Would it be enough to entice most college professors I know to become primary or secondary school teachers? Not a chance. I wouldn't even do it for a 50% raise in pay. Working from home a good chunk of the time, setting my own schedule, doing research, and not ever having to deal with parents is worth a lot of money to me!
dup
What is higher pay going to do? It will only do something if you assume that the current issues are because current teachers are lacking in skills and ability and you need to attract better people to the teaching field. If you increase the starting salary for teachers, attract more people, and more graduate, then you will likely end up with a lot of unemployed teachers. Also, how can you gauge which graduate will be the better teachers -- grades aren't everything.
I wonder what the 'drop out rate' is for engineers and teachers? I remember some people in my intro to engineering course want to do engineering for the money and ended up switching majors when they started failing engineering courses. I don't have any experience with teachers. Engineers are paid what they are paid because there are not as many engineers.

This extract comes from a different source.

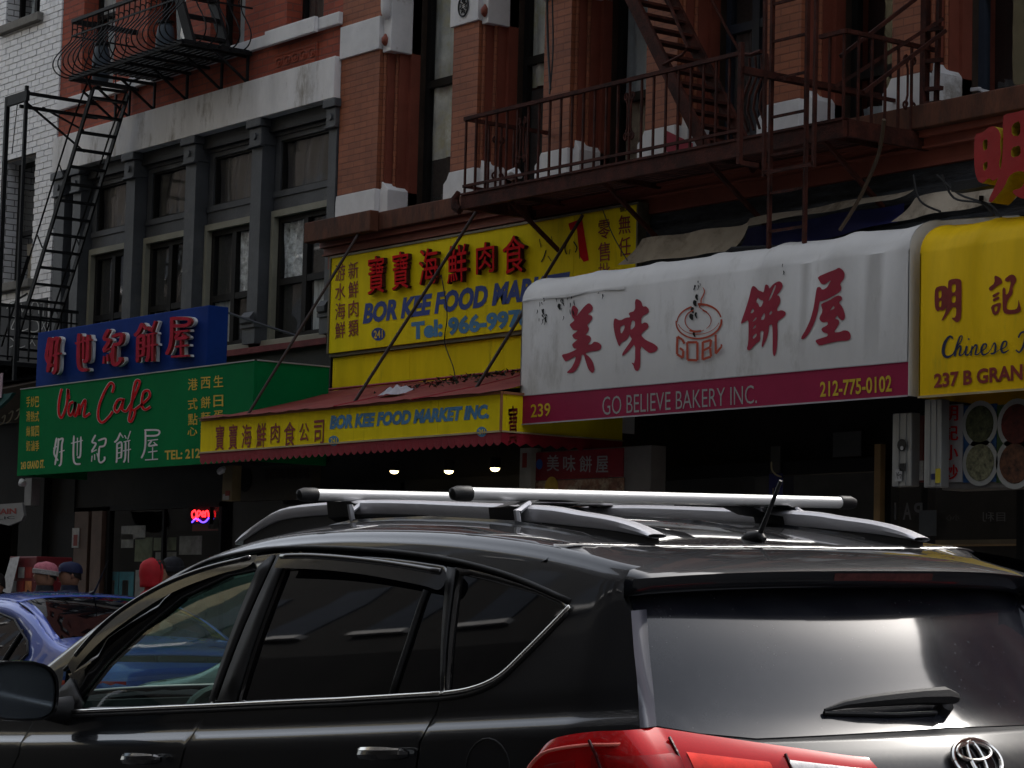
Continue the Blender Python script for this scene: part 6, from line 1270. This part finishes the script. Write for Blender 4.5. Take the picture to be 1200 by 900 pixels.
# spoiler
def roofz(u, v):
    lo, hi = 10.5, 14
    for _ in range(24):
        m = (lo+hi)/2
        if SB.S(u, m).y > v: lo = m
        else: hi = m
    return SB.S(u, lo).z
def spo(v, k):
    a = abs(v); e_ = max(0, (a-.70)/.06); te = .32+.28*a*a+.15*e_; wt = 1.568-.026*(a/.76)**3-.035*e_; rs = Vector((.715, v, roofz(.715, min(a, .70))-.001-.6*max(0, a-.70)))
    pts = [rs, Vector((te+.20, v, wt+.048)), Vector((te+.02, v, wt+.008)), Vector((te-.002, v, wt-.004)), Vector((te+.004, v, wt-.034)), Vector((te+.02, v, wt-.044)), Vector((te+.10, v, wt-.050)), Vector((.70, v, 1.51))]
    return pts[k]
vs_ = [-.76, -.745, -.73, -.715]+[-.70+.70*i/16 for i in range(33)]+[.715, .73, .745, .76]
sp_ = obj('spoiler', MB().grid([[spo(v, k) for k in range(8)] for v in vs_]).add([spo(.76, k) for k in range(8)], [tuple(range(8))]).add([spo(-.76, k) for k in range(8)], [tuple(range(8))[::-1]]), M_paint, suv, smooth=True, angle=50)
obj('brake_light', MB().grid([[Vector((spo(v, 4).x-.0065+.005*k, v, spo(v, 4).z+.024-.018*k)) for k in range(2)] for v in [-.17+.017*i for i in range(21)]]), mat('dark_red_brake_lens', (.09, .03, .028), .25, var=.4, vscale=60), sp_, smooth=True)
obj('spoiler_seam', MB().tube([spo(v, 0)+Vector((.004, 0, .001)) for v in vs_ if abs(v) < .69], .004, 5), M_mblack, suv)
obj('spoiler_seam', MB().tube([Vector((.735, .66, SB.we(.735)-.01)), Vector((.72, .705, 1.57)), Vector((.69, .735, 1.53)), Vector((.62, .765, 1.50)), Vector((.55, .785, 1.46))], .004, 5), M_railm, suv)
for s in (1, -1): obj('spoiler_fin', MB().grid([[(.72, s*.70, 1.585), (.58, s*.755, 1.53), (.66, s*.765, 1.53)], [(.66, s*.735, 1.535), (.55, s*.765, 1.50), (.60, s*.775, 1.48)], [(.60, s*.755, 1.49), (.535, s*.772, 1.455), (.56, s*.785, 1.44)]]), M_paint, suv, smooth=True)
# wiper
def rw(x, y, off): v, w_ = rp(x, y); return Vector((RU(v, w_), v, w_))+RN(v, w_)*off
wp = [rw(x, y, o) for x, y, o in ((964, 836, .012), (985, 832, .020), (1010, 830, .026), (1040, 828, .030), (1070, 826, .032), (1098, 826, .034), (1112, 827, .03))]
obj('wiper', MB().tube(wp, [.004, .010, .014, .017, .019, .023, .014], 8), M_mblack, suv, smooth=True); obj('wiper_blade', MB().tube([rw(x, y, .008) for x, y in ((964, 838), (1000, 839), (1050, 840), (1095, 838))], .006, 6), M_mblack, suv)
obj('wiper_pivot', MB().tube([rw(1103, 833, .0), rw(1103, 833, .025), rw(1103, 833, .032)], [.022, .02, .01], 10), M_mblack, suv, smooth=True)
# emblem: three interlaced ovals
ev, ew = rp(1142, 889); ev = 0.0; rx, ry = .078, .054
ew -= .008; eN = RN(ev, ew-.01); eT = eN.cross(Vector((0, 1, 0))).normalized(); eT = eT if eT.z > 0 else -eT; eC = Vector((RU(ev, ew), ev, ew))+eN*.012
def ell(cx_, cy_, a, b, r, n=32): return MB().tube([eC+Vector((0, 1, 0))*(cx_+a*math.cos(t))+eT*(cy_+b*math.sin(t)) for t in [2*math.pi*k/n for k in range(n+1)]], r, 8)
em = obj('emblem', ell(0, 0, rx, ry, .0065), M_chrome, suv, smooth=True); obj('emblem_oval', ell(0, .021, rx*.72, ry*.42, .0055), M_chrome, em, smooth=True); obj('emblem_oval', ell(0, -.0, rx*.27, ry*.93, .0055), M_chrome, em, smooth=True)
obj('emblem_backing', MB().add([eC-eN*.006+Vector((0, 1, 0))*rx*math.cos(a*.26)+eT*ry*math.sin(a*.26) for a in range(24)], [tuple(range(24))]), M_gblack, em)
obj('handle_bar', MB().tube([Vector((RU(v, ew-.085)-.012, v, ew-.085)) for v in [-.45+.05*i for i in range(19)]], .016, 8), M_chrome, suv, smooth=True)
# ---- roof rails, feet and crossbars
rail = [(2.70, 1.660, .010), (2.64, 1.684, .019), (2.46, 1.738, .025), (2.22, 1.752, .026), (1.90, 1.752, .027), (1.45, 1.733, .028), (1.14, 1.717, .030), (1.0, 1.704, .026), (.86, 1.690, .022), (.76, 1.674, .015), (.70, 1.660, .006)]
VR = .47; VO = -.05; BO = -.09
for s in (1, -1):
    mb = MB(); rows = []
    for u, z, h in [cs for cs in cspline(rail, 4)]:
        rows.append([(u, VO+s*(VR+.030*math.cos(a)), z-.010+h*math.copysign(abs(math.sin(a))**.7, math.sin(a))*.92) for a in [2*math.pi*k/12 for k in range(12)]])
    r = obj('roof_rail', mb.grid(rows, close=True), M_railm, suv, smooth=True)
    def zr_(u): return roofz(u, abs(VO+s*VR))
    def foot(u0, u1, slant=0):
        f_ = [[(u, s*(VR+.024), z), (u, s*(VR-.024), z)] for u, z in ((u0, zr_(u0)-.02), (u1, zr_(u1)-.02))]
        g = MB(); a, b = u0, u1
        zt = lambda u: [q for q in cspline(rail, 8) if q[0] <= u][0][1]-.012
        n = 8; rows = []
        for i in range(n+1):
            u = a+(b-a)*i/n; us = u; zb_2 = zr_(u)-.02; zt2 = zt(max(.72, min(2.68, u))); rows.append([(us, VO+s*(VR-.026), zb_2), (us, VO+s*(VR+.028), zb_2), (us, VO+s*(VR+.022), zt2), (us, VO+s*(VR-.022), zt2)])
        g.grid(rows, close=True); g.add(rows[0], [(0, 1, 2, 3)]); g.add(rows[-1], [(3, 2, 1, 0)]); return obj('rail_foot', g, M_mblack, r)
    foot(.72, 1.14); foot(2.66, 2.10)
for ub, zb_2 in ((1.27, 1.766), (2.07, 1.782)):
    BO = -.09 if ub < 2 else -.12
    t = obj('crossbar', MB().tube([(ub, .675+BO, zb_2-.0), (ub, -.675+BO, zb_2+.0)], .0172, 16), M_bar, suv, smooth=True)
    for s in (1, -1):
        obj('end_cap', MB().tube([(ub, BO+s*.674, zb_2), (ub, BO+s*.68, zb_2), (ub, BO+s*.715, zb_2), (ub, BO+s*.732, zb_2-.002), (ub, BO+s*.738, zb_2-.004)], [.020, .021, .0205, .016, .006], 14), M_mblack, t, smooth=True)
        zr2 = [q for q in cspline(rail, 8) if q[0] <= ub][0][1]
        ft = obj('clamp', MB().grid([[(ub+du, VO+s*v, z) for du in (-.062, -.052, .052, .062)] for v, z in ((VR-.16, zb_2-.020), (VR-.10, zb_2-.040), (VR-.04, zb_2-.046), (VR-.035, zr2-.02), (VR-.03, zr2-.045), (VR+.02, zr2-.050), (VR+.052, zr2-.035), (VR+.058, zr2+.01), (VR+.03, zb_2-.03), (VR-.02, zb_2-.014), (VR-.10, zb_2-.014), (VR-.16, zb_2-.016))]), M_mblack, t, smooth=True, angle=50)
        obj('clamp_plate', MB().tube([(ub-.062, VO+s*(VR+.012), zb_2-.022), (ub-.066, VO+s*(VR+.052), zb_2-.045), (ub-.066, VO+s*(VR+.060), zr2), (ub-.066, VO+s*(VR+.052), zr2-.045), (ub-.062, VO+s*(VR+.02), zr2-.058)], [.006, .009, .009, .009, .006], 6), M_railm, ft, smooth=True)
        obj('clamp_cover', MB().grid([[(ub-.048+.03*k, VO+s*(VR-.14+.19*j/5), zb_2-.0225-.010*(j/5)**2+.003*math.sin(k*1.5)) for k in range(4)] for j in range(6)]), M_railm, ft, smooth=True)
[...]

Bingo, there's actually a pretty big shortage of engineering graduates. If teachers made the same starting pay as engineers, the number of engineering graduates would drop for sure because it is a more demanding/lengthy degree program.
It would be nice if I were paid more, given that I have a higher degree and am very qualified to do what I do. I realize we get "summers off" but still, at least where I work, it's difficult to live comfortably on the salary sometimes. It's not poverty level, of course, but for someone who got a 4 year degree or even higher, it's kind of a slap in the face.
I realize there are other professions that are paid less out the gate. I also don't think that I would work harder for more money; I would just feel more reasonably financially compensated for the work I already do, since I know if I were doing what I do now at another, larger school, I'd be getting a much larger stipend. It's nice, but not necessary to make me work harder.
The dropout rate for new band directors is 50% after the first year, I think. It used to be that in the mid-2000s.
I agree with this. I felt like the article came across as a little insulting to those that are currently teachers.
Exactly. I have about 100 reasons why I am completely underpaid.
Given. But this article directly addresses teachers and I don't think anyone would argue that a profession such as this shouldn't get more. Period.
This is a notoriously underpaid career and to be honest, one of utmost importance. It is rather sad that those that are geared with teaching the future, our future, are still one of the lowest paid.